Stored dataset items
####################

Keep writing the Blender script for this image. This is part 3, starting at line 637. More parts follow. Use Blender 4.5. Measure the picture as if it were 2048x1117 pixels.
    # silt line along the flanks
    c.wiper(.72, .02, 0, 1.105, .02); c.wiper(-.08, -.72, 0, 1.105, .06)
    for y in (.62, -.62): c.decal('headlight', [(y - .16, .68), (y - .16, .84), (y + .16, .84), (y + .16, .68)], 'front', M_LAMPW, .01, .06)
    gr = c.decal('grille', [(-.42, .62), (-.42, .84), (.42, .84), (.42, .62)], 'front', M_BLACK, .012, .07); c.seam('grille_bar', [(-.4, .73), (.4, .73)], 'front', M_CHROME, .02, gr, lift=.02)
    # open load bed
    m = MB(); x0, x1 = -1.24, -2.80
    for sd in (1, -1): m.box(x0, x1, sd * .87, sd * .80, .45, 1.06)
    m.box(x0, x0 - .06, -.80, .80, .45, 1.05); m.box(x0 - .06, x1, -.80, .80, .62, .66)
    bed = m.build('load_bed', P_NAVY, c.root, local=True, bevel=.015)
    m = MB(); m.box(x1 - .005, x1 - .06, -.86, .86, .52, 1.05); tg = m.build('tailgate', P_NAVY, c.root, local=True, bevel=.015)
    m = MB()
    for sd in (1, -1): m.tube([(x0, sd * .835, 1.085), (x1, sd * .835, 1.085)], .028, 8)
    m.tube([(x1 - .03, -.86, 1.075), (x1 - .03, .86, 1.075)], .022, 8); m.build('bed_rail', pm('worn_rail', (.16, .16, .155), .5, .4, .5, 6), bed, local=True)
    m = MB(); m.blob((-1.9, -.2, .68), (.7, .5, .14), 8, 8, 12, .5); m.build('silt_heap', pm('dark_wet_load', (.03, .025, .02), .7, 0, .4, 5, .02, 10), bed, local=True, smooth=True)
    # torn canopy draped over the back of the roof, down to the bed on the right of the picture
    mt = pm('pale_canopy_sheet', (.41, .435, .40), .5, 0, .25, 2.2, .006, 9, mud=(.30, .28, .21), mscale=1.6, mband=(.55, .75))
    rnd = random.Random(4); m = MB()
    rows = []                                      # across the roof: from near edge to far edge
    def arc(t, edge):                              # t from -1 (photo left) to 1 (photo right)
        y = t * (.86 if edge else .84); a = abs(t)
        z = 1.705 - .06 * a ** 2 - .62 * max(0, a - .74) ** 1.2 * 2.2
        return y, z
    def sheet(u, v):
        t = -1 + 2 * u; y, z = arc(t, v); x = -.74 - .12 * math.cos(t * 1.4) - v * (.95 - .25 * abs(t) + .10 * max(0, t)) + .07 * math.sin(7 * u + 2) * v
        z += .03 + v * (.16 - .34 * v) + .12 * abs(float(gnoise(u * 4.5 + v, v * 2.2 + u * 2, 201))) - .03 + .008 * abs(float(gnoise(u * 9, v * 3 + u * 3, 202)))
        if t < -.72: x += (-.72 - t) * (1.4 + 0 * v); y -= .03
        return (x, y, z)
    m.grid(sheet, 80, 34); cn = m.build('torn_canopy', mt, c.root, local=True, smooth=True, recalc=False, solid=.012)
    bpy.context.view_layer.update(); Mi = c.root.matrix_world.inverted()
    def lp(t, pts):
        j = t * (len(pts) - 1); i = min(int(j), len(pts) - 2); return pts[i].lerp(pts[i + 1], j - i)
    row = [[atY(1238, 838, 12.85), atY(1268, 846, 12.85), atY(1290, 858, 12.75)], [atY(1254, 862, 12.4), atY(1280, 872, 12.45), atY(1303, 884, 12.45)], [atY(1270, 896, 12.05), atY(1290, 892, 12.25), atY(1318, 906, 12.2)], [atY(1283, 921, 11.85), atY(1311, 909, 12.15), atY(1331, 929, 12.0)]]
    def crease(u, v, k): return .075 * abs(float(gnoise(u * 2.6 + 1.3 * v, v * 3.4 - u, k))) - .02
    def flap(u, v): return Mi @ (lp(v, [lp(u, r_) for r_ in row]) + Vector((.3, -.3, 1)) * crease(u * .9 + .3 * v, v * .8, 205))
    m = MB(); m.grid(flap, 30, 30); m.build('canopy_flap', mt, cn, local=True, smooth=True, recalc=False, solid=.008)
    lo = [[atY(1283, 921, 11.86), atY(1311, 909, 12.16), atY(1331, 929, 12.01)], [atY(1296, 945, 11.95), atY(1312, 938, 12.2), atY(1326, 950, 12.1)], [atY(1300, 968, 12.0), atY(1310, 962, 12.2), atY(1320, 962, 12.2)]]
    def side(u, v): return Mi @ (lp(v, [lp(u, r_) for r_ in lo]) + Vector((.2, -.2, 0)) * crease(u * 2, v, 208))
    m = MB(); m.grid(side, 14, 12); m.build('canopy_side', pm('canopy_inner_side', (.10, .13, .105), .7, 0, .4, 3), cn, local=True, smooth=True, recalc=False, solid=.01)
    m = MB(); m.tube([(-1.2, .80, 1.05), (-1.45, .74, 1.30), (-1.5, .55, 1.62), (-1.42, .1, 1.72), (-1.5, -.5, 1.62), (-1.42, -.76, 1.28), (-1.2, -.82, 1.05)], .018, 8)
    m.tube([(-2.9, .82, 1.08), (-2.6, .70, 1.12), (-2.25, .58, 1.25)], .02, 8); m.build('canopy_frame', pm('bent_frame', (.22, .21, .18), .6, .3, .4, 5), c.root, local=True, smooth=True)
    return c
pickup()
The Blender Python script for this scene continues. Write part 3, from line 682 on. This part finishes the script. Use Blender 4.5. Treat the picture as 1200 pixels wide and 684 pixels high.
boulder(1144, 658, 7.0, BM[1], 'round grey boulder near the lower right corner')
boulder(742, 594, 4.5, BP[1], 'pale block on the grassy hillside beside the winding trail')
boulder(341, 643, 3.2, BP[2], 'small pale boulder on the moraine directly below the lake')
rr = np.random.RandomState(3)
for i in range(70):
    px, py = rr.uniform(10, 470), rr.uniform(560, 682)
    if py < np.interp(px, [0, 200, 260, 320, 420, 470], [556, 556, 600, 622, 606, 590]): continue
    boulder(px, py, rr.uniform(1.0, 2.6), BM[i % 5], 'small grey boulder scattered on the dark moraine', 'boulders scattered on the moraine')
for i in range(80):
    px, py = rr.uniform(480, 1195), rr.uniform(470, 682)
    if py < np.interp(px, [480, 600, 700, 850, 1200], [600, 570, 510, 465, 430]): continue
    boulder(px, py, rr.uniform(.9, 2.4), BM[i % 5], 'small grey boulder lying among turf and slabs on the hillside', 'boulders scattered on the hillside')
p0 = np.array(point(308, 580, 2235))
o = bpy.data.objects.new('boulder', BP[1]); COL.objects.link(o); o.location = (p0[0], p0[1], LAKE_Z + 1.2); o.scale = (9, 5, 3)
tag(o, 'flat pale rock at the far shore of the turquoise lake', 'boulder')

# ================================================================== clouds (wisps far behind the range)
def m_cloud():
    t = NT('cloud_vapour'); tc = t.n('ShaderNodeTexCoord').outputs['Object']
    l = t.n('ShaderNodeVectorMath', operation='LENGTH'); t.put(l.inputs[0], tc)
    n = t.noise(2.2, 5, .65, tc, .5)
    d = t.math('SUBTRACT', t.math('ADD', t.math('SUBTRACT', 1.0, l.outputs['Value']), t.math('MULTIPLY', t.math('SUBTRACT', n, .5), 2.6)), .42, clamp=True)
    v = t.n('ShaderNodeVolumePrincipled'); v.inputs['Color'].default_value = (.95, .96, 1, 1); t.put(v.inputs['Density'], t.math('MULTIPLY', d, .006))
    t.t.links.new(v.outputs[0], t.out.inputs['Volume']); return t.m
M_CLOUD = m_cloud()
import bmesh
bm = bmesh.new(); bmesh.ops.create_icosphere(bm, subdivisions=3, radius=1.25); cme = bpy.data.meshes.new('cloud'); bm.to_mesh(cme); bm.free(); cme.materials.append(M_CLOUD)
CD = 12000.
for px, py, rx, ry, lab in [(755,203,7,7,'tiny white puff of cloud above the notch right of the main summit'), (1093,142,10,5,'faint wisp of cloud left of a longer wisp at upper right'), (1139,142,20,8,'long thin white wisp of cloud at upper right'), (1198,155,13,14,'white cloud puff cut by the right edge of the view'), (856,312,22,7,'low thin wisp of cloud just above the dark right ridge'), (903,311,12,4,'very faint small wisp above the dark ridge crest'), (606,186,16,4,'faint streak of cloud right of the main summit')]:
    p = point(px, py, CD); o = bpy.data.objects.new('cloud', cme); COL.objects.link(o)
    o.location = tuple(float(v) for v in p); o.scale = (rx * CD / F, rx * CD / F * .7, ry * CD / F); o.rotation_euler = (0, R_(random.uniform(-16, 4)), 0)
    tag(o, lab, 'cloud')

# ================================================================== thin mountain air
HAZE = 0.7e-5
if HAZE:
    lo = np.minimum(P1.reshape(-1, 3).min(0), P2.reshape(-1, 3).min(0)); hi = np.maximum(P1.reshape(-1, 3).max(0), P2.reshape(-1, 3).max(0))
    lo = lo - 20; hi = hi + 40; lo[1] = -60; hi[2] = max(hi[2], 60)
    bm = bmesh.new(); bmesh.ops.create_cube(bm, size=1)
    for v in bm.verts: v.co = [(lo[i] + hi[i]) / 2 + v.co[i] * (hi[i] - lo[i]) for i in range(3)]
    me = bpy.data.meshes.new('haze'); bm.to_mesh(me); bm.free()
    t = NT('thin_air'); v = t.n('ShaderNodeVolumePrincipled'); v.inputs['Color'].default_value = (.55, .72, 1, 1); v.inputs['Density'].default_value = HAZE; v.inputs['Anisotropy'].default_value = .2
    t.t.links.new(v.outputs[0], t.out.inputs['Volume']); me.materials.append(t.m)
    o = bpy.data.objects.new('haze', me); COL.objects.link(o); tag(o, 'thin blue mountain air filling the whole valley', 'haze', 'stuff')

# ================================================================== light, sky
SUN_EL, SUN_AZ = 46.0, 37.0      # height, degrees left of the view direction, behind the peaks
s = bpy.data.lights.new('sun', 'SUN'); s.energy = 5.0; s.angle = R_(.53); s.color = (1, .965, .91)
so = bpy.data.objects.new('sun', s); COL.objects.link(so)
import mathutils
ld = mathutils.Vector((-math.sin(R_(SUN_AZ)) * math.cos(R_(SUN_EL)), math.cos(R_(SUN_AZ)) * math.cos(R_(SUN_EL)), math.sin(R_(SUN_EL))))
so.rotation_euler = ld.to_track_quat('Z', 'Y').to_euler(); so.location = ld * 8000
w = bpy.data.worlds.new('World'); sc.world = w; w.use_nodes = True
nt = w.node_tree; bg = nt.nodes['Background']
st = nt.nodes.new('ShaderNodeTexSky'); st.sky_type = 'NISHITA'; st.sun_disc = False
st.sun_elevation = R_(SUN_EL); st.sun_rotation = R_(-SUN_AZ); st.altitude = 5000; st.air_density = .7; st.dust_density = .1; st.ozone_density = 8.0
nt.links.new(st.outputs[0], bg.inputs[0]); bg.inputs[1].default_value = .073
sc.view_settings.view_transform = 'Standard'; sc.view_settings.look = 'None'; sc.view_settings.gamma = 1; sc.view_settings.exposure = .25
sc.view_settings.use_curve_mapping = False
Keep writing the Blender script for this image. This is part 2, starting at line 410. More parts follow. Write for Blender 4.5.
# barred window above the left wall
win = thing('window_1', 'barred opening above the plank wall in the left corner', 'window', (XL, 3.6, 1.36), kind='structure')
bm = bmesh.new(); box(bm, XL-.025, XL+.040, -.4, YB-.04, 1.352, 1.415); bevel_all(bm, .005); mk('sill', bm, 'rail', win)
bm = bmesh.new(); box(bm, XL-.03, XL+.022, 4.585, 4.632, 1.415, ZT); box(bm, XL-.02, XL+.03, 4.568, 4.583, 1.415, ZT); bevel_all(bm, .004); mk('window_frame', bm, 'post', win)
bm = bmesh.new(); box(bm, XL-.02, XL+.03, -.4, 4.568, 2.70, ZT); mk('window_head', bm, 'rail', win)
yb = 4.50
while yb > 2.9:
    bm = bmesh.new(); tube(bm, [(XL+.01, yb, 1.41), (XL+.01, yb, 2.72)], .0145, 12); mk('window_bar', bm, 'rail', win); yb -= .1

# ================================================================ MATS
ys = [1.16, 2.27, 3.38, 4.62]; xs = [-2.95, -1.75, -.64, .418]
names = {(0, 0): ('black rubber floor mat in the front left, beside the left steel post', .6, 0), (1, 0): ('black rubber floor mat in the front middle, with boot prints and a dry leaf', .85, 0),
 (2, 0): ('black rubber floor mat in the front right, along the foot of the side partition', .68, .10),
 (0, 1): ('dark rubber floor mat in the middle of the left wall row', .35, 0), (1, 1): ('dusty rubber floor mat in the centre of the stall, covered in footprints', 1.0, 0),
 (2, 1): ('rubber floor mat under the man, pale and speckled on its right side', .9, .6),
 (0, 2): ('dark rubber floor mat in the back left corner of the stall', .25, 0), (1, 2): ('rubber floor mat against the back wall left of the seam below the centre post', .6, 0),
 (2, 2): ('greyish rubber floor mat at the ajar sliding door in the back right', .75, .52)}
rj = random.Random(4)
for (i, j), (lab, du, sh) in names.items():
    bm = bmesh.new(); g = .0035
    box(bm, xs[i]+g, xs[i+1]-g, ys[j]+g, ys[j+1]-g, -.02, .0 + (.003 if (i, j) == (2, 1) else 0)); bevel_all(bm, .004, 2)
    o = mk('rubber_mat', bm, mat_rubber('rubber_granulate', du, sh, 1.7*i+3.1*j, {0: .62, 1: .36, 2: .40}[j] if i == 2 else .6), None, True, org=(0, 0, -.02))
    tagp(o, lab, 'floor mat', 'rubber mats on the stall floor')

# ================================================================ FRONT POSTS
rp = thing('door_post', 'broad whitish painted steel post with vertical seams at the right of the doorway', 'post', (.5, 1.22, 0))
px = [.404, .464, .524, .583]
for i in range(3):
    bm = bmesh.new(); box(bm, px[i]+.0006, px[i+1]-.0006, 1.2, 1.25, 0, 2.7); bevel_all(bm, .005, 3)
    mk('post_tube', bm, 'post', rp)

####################

> [What you have to do] Return the lines from the line with "for Blender 4.5." through the line with "win); yb -= .1", inclusive, exactly as they stand, and nothing else.

> [Output for this task]
Keep writing the Blender script for this image. This is part 2, starting at line 410. More parts follow. Write for Blender 4.5.
# barred window above the left wall
win = thing('window_1', 'barred opening above the plank wall in the left corner', 'window', (XL, 3.6, 1.36), kind='structure')
bm = bmesh.new(); box(bm, XL-.025, XL+.040, -.4, YB-.04, 1.352, 1.415); bevel_all(bm, .005); mk('sill', bm, 'rail', win)
bm = bmesh.new(); box(bm, XL-.03, XL+.022, 4.585, 4.632, 1.415, ZT); box(bm, XL-.02, XL+.03, 4.568, 4.583, 1.415, ZT); bevel_all(bm, .004); mk('window_frame', bm, 'post', win)
bm = bmesh.new(); box(bm, XL-.02, XL+.03, -.4, 4.568, 2.70, ZT); mk('window_head', bm, 'rail', win)
yb = 4.50
while yb > 2.9:
    bm = bmesh.new(); tube(bm, [(XL+.01, yb, 1.41), (XL+.01, yb, 2.72)], .0145, 12); mk('window_bar', bm, 'rail', win); yb -= .1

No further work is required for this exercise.